Records to process
* START *

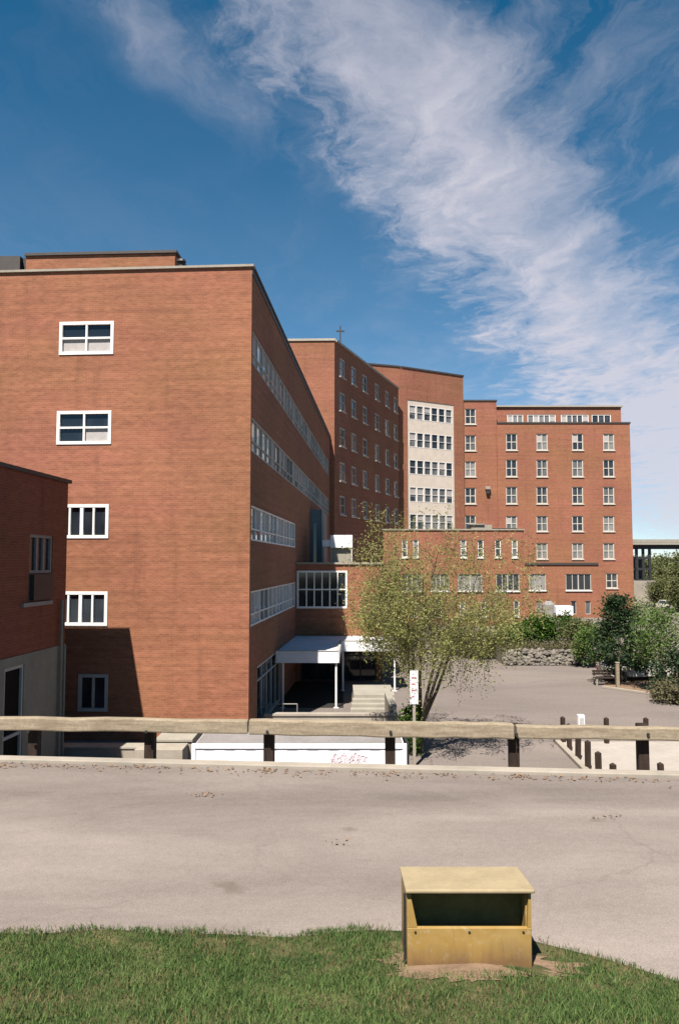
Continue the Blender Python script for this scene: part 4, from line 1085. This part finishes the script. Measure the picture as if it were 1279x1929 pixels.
q = G(778, 1425); bush('shrub', (q.x - .02, q.y + .3, .9), (.42, .4, 1.0), 'fresh green weeds round the tree trunk foot', M['leaf_green'], 44, 60, 40, .07, .12)
rg5 = np.random.default_rng(77)                                     # weeds on the bank over the rocks
pw = np.stack([rg5.uniform(P(945, 1200, 55).x, P(1110, 1200, 55).x, 5000), rg5.uniform(54.4, 56.5, 5000), 1.0 + np.abs(rg5.normal(0, .28, 5000))], 1)
tag(link('weeds', leafmesh('weeds', pw, .07, M['leaf_dry'], rg5)), kind='stuff')

# stone wall
rw = random.Random(3); mb = MB(); x0, x1 = P(950, 1235, 54).x, P(1092, 1235, 54).x
import bmesh
bm = bmesh.new()
for k in range(420):
    x = rw.uniform(x0, x1); z = rw.uniform(.05, 1.05); s_ = rw.uniform(.09, .22)
    mt = Matrix.Translation((x, 54 + z * .45 + rw.uniform(-.1, .1), z)) @ Matrix.Rotation(rw.uniform(0, 6), 4, 'Z') @ Matrix.Rotation(rw.uniform(0, 1), 4, 'X') @ Matrix.Diagonal((s_ * rw.uniform(.9, 1.5), s_, s_ * rw.uniform(.6, .9), 1))
    r_ = bmesh.ops.create_icosphere(bm, subdivisions=1, radius=1, matrix=mt)
    for v in r_['verts']: v.co += Vector((rw.uniform(-.04, .04), rw.uniform(-.04, .04), rw.uniform(-.04, .04)))
bmesh.ops.create_cube(bm, size=1, matrix=Matrix.Translation(((x0 + x1) / 2, 55.8, .5)) @ Matrix.Diagonal((x1 - x0, 2.6, 1.0, 1)))
me = bpy.data.meshes.new('stone_wall'); bm.to_mesh(me); bm.free(); me.materials.append(plain('grey_field_stone', (.13, .116, .099), .95, .15, .55, 2.2))
tag(link('stone_wall', me), 'rough low wall of grey field stones at the back of the yard', 'wall')

# soil verge with kerb on the right, bench
mb = MB(); v0, v1, v2, v3 = G(1135, 1296), G(1300, 1320), G(1420, 1262), G(1150, 1262)
mb.poly([(p.x, p.y, .03) for p in (v0, v1, v2, v3)]); tag(build(mb, 'soil_verge', M['soil']), kind='structure')
mb = MB(); strip(mb, (v0.x, v0.y), (v1.x, v1.y), 0, .14, .12, .0); tag(build(mb, 'kerb', M['concrete_pale'], bevel=.02), kind='structure')
q = G(1142, 1291); bn = thing('park_bench', (q.x, q.y, 0), 'dark wooden bench at the yard edge before the evergreen', 'bench')
mb = MB(); 
for k in range(3): mb.box(q.x - .75, q.x + .75, q.y - .2 + .14 * k, q.y - .08 + .14 * k, .42, .46)
build(mb, 'seat', M['bollard'], bn)
mb = MB(); mb.box(q.x - .75, q.x + .75, q.y + .24, q.y + .28, .58, .70); mb.box(q.x - .75, q.x + .75, q.y + .24, q.y + .28, .74, .86); build(mb, 'backrest', M['bollard'], bn)
for x in (q.x - .62, q.x + .62):
    mb = MB(); mb.box(x - .04, x + .04, q.y - .18, q.y - .1, 0, .418); mb.box(x - .04, x + .04, q.y + .282, q.y + .34, 0, .88); build(mb, 'leg', M['concrete_pale'], bn)
q = G(1163, 1297); ps = thing('timber_post', (q.x, q.y, 0), 'pale upright timber post beside the bench', 'post')
mb = MB(); mb.box(q.x - .09, q.x + .09, q.y - .09, q.y + .09, 0, 1.45); build(mb, 'shaft', M['rail_wood'], ps, .01)
mb = MB(); mb.box(q.x - .11, q.x + .11, q.y - .11, q.y + .11, 1.452, 1.5); build(mb, 'cap', M['concrete_pale'], ps)

# things against the far block's foot
q = P(1061, 1157, 97); vn = thing('white_trailer', (q.x, 97, 0), 'small white box trailer at the foot of the far block', 'trailer')
mb = MB(); mb.box(q.x - 1.1, q.x + 1.1, 96.5, 98.5, .55, 1.75); build(mb, 'body', M['white_sheet'], vn, .04)
for s_ in (-.6, .6):
    mb = MB(); mb.tube((q.x + s_, 96.45, .32), (q.x + s_, 96.7, .32), .32, .32, 14); build(mb, 'wheel', M['rubber'], vn)
q = P(1033, 1150, 98); tk = thing('storage_tank', (q.x, 98, 0), 'round grey storage tank by the brick wall left of the white trailer', 'tank')
mb = MB(); mb.tube((q.x, 98, 0), (q.x, 98, 1.9), .85, .85, 20); mb.tube((q.x, 98, 1.9), (q.x, 98, 2.35), .85, .3, 20); build(mb, 'shell', M['grey_sheet'], tk)
mb = MB(); mb.tube((q.x, 98, 2.352), (q.x, 98, 2.5), .2, .2, 12); build(mb, 'hatch', M['dark_metal'], tk)

# ------------------------------------------------------------------ overpass
YO = 130.0; xo = P(1180, 1020, YO).x - 6
ov = thing('overpass', (xo, YO, 0), 'concrete overpass on dark steel piers beyond the far block', 'bridge')
zt, zm, zb = P(1230, 1016, YO).z, P(1230, 1026, YO).z, P(1230, 1033, YO).z
mb = MB(); mb.box(xo, xo + 160, YO, YO + 9, zm, zm + .35); mb.box(xo, xo + 160, YO - .02, YO + .3, zm + .353, zt); build(mb, 'deck', M['concrete'], ov)
mb = MB()
for k in range(4): mb.box(xo, xo + 160, YO + 1.2 + 2.1 * k, YO + 1.5 + 2.1 * k, zb, zm - .003)
build(mb, 'girder', M['dark_metal'], ov)
px0, px1 = P(1202, 1060, YO).x, P(1230, 1060, YO).x; zp = P(1210, 1094, YO).z
for xx in (px0, px1 + 22):
    mb = MB(); wd = px1 - px0
    for x in (xx + .15, xx + wd * .5, xx + wd - .15):
        for y in (YO + 1.2, YO + 7): mb.box(x - .2, x + .2, y - .2, y + .2, zp, zb - .003)
    for z in (zp + (zb - zp) * .36, zp + (zb - zp) * .7): mb.box(xx - .05, xx + wd + .05, YO + .98, YO + 1.0, z - .2, z + .2); mb.box(xx - .05, xx + wd + .05, YO + 7.21, YO + 7.25, z - .2, z + .2)
    mb.box(xx - .05, xx + wd + .05, YO + .98, YO + 7.25, zp - .002, zp + .2); mb.box(xx + .2, xx + wd - .2, YO + 3.6, YO + 3.8, zp + .19, zp + (zb - zp) * .75)
    for z in (zp + (zb - zp) * .36, zp + (zb - zp) * .7): mb.box(xx - .05, xx + .02, YO + .99, YO + 7.22, z - .15, z + .15)
    build(mb, 'pier', M['dark_metal'], ov)
    mb = MB(); mb.box(xx - 1.0, xx + wd + .5, YO + .3, YO + 8.5, -.1, zp - .003); build(mb, 'footing', M['concrete_pale'], ov)
# trees beyond
farp = None
labs = ['olive round tree behind the overpass, nearest its pier', 'olive round tree behind the overpass, second from its pier', 'olive round tree behind the overpass, third from its pier', 'olive round tree behind the overpass, fourth from its pier', 'smaller olive tree in front of the overpass by the distant cars', 'olive tree right of the distant cars before the overpass']
for i, (px, Y, s_) in enumerate(((1240, 158, 1.0), (1264, 150, .95), (1292, 165, 1.1), (1340, 155, 1.0), (1246, 126, .62), (1282, 112, .60))):
    x = (px - 639.5) / F * Y
    if farp is None:
        farp = dense_tree((0, 0, 4.2), (4.2, 3.6, 3.9), labs[0], M['leaf_far'], 60, 1.0, 170, 50, .26, .6, 'trees round the overpass')
        for ch in farp.children: ch.matrix_parent_inverse = Matrix.Identity(4)
        o = farp
    else:
        o = farp.copy(); COL.objects.link(o)
        for ch in farp.children:
            c_ = ch.copy(); COL.objects.link(c_); c_.parent = o
    o.location = (x, Y, 0); o.scale = (s_, s_, s_ * rnd.uniform(.9, 1.1)); o.rotation_euler = (0, 0, rnd.uniform(0, 6)); o['label'] = labs[i]
rg6 = np.random.default_rng(91)
tp = np.concatenate([clump_pts(rg6, (x, 330 + rg6.uniform(-30, 30), 4.5), (12, 8, 5.0), 40, 40, 1.2) for x in np.arange(60, 420, 12)])
tag(link('woods', leafmesh('woods', tp[tp[:, 2] > .1], .8, M['leaf_far'], rg6)), kind='stuff')
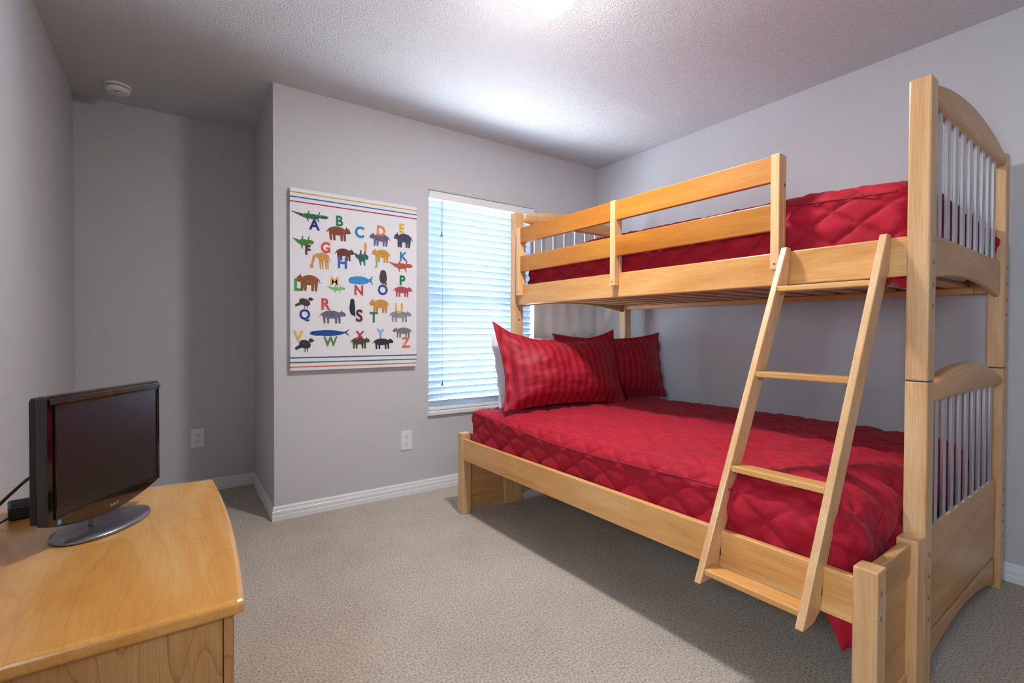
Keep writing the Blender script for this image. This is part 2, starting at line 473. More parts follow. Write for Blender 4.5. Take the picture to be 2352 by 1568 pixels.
# guard rail
GV = ((.416, .447), (1.188, 1.220), (1.962, 1.992))
for v0, v1 in GV:
    bm = bmesh.new(); add_box(bm, -.022, .0115, v0, v1, 1.287, 1.698, .003, 2); add_box(bm, .0113, .031, v0 + .0005, v1 - .0005, 1.3525, 1.697, .002, 1)
    g = obj('guard_post', bm_mesh('guard_post', bm), W_Z, bed)
    bolt(g, -.0225, (v0 + v1) / 2, 1.308, -math.pi / 2).scale = (.62, .62, .62)
bolt(bed, .014, .416, 1.590)
bolt(bed, .020, 1.962, 1.56)
for (a0_, a1_), (b0_, b1_) in zip(GV, GV[1:]):
    box('guard_slat', -.012, .010, a1_ - .002, b0_ + .002, 1.603, 1.697, W_G, bed, .003)
    box('guard_slat', -.012, .010, a1_ - .002, b0_ + .002, 1.429, 1.525, W_G, bed, .003)

# full-width extension of the lower bunk
E_ = .3738; ZE = .4715
for iv, v0 in enumerate((0, L_)):
    lg = box('extension_leg', -E_, -E_ + .060, v0, v0 + PV, 0, ZE, W_Z, bed, .004)
    ig = box('extension_inner_leg', -.067, -.002, v0, v0 + PV - .003, 0, ZE, W_Z, bed, .004)
    box('extension_top_board', -E_ + .060, -.067, v0 + .016, v0 + .042, .376, .461, W_X, bed, .003)
    box('extension_panel', -E_ + .060, -.067, v0 + .026, v0 + .038, .088, .376, W_X, bed, 0)
    box('extension_foot_board', -E_ + .060, -.067, v0 + .020, v0 + .042, .012, .088, W_X, bed, .003)
    if iv == 0:
        for z in (.416, .353): bolt(lg, -.354, v0, z)
box('lower_side_rail', -.368, -.344, PV, L_, .318, .440, W_Y, bed, .003)
box('lower_side_rail', WT + .016, WT + .040, PV, L_, .318, .440, W_Y, bed, .003)
for u0 in (-.344, WT - .014):
    box('slat_cleat', u0, u0 + .030, PV + .04, L_ - .02, .319, .345, W_Y, bed, .002)
sl2 = bmesh.new(); add_box(sl2, -.343, WT + .015, -.045, .045, .3455, .362, .002, 1)
SLAT2 = bm_mesh('lower_support_slat', sl2); SLAT2.materials.append(W_X)
for k in range(10):
    o = obj('lower_support_slat', SLAT2, None, bed); o.location = (0, .16 + .19 * k, 0)

# ------------------------------------------------------------------ ladder
lad = empty('bunk_ladder', (BO[0], BO[1], 0), BA, 'slanted maple ladder with four flat rungs leaning on the bunk bed', 'ladder')
def front_u(z): return -.020 - .434 * (1.362 - z)
def shift_v(z): return .030 * (1.362 - z) / 1.06        # the ladder hangs slightly askew
DW = .070
def stringer(v1):
    """side plate; v1: near (-v) face at the top"""
    zt, zb = 1.362, .302
    back = lambda z: front_u(z) + DW
    uc = .0105                                        # vertical cut against the upper rail
    zc = 1.362 - ((-.020 + DW) - uc) / .434
    ub = -.3695; 
    zlo = 1.362 - ((-.020 + DW) - ub) / .434          # where the back would meet the lower rail
    poly = [(front_u(zt), zt), (uc, zt), (uc, zc)]
    poly += [(ub, zlo), (ub - .006, zlo - .02), (ub - .012, zb + .02), (front_u(zb) + .058, zb), (front_u(zb), zb)]
    bm = bmesh.new(); add_prism(bm, poly, 'y', v1, v1 + .021, .003, 2)
    for v in bm.verts: v.co.y += shift_v(v.co.z)
    return obj('stringer', bm_mesh('stringer', bm), W_Z, lad)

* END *

Your task
Give again only the lines that run from the line with "Keep writing the" to the line with "o = obj('lower_support_slat', SLAT2, None, bed);". Include both of those lines exactly as written.

Task response
Keep writing the Blender script for this image. This is part 2, starting at line 473. More parts follow. Write for Blender 4.5. Take the picture to be 2352 by 1568 pixels.
# guard rail
GV = ((.416, .447), (1.188, 1.220), (1.962, 1.992))
for v0, v1 in GV:
    bm = bmesh.new(); add_box(bm, -.022, .0115, v0, v1, 1.287, 1.698, .003, 2); add_box(bm, .0113, .031, v0 + .0005, v1 - .0005, 1.3525, 1.697, .002, 1)
    g = obj('guard_post', bm_mesh('guard_post', bm), W_Z, bed)
    bolt(g, -.0225, (v0 + v1) / 2, 1.308, -math.pi / 2).scale = (.62, .62, .62)
bolt(bed, .014, .416, 1.590)
bolt(bed, .020, 1.962, 1.56)
for (a0_, a1_), (b0_, b1_) in zip(GV, GV[1:]):
    box('guard_slat', -.012, .010, a1_ - .002, b0_ + .002, 1.603, 1.697, W_G, bed, .003)
    box('guard_slat', -.012, .010, a1_ - .002, b0_ + .002, 1.429, 1.525, W_G, bed, .003)

# full-width extension of the lower bunk
E_ = .3738; ZE = .4715
for iv, v0 in enumerate((0, L_)):
    lg = box('extension_leg', -E_, -E_ + .060, v0, v0 + PV, 0, ZE, W_Z, bed, .004)
    ig = box('extension_inner_leg', -.067, -.002, v0, v0 + PV - .003, 0, ZE, W_Z, bed, .004)
    box('extension_top_board', -E_ + .060, -.067, v0 + .016, v0 + .042, .376, .461, W_X, bed, .003)
    box('extension_panel', -E_ + .060, -.067, v0 + .026, v0 + .038, .088, .376, W_X, bed, 0)
    box('extension_foot_board', -E_ + .060, -.067, v0 + .020, v0 + .042, .012, .088, W_X, bed, .003)
    if iv == 0:
        for z in (.416, .353): bolt(lg, -.354, v0, z)
box('lower_side_rail', -.368, -.344, PV, L_, .318, .440, W_Y, bed, .003)
box('lower_side_rail', WT + .016, WT + .040, PV, L_, .318, .440, W_Y, bed, .003)
for u0 in (-.344, WT - .014):
    box('slat_cleat', u0, u0 + .030, PV + .04, L_ - .02, .319, .345, W_Y, bed, .002)
sl2 = bmesh.new(); add_box(sl2, -.343, WT + .015, -.045, .045, .3455, .362, .002, 1)
SLAT2 = bm_mesh('lower_support_slat', sl2); SLAT2.materials.append(W_X)
for k in range(10):
    o = obj('lower_support_slat', SLAT2, None, bed); o.location = (0, .16 + .19 * k, 0)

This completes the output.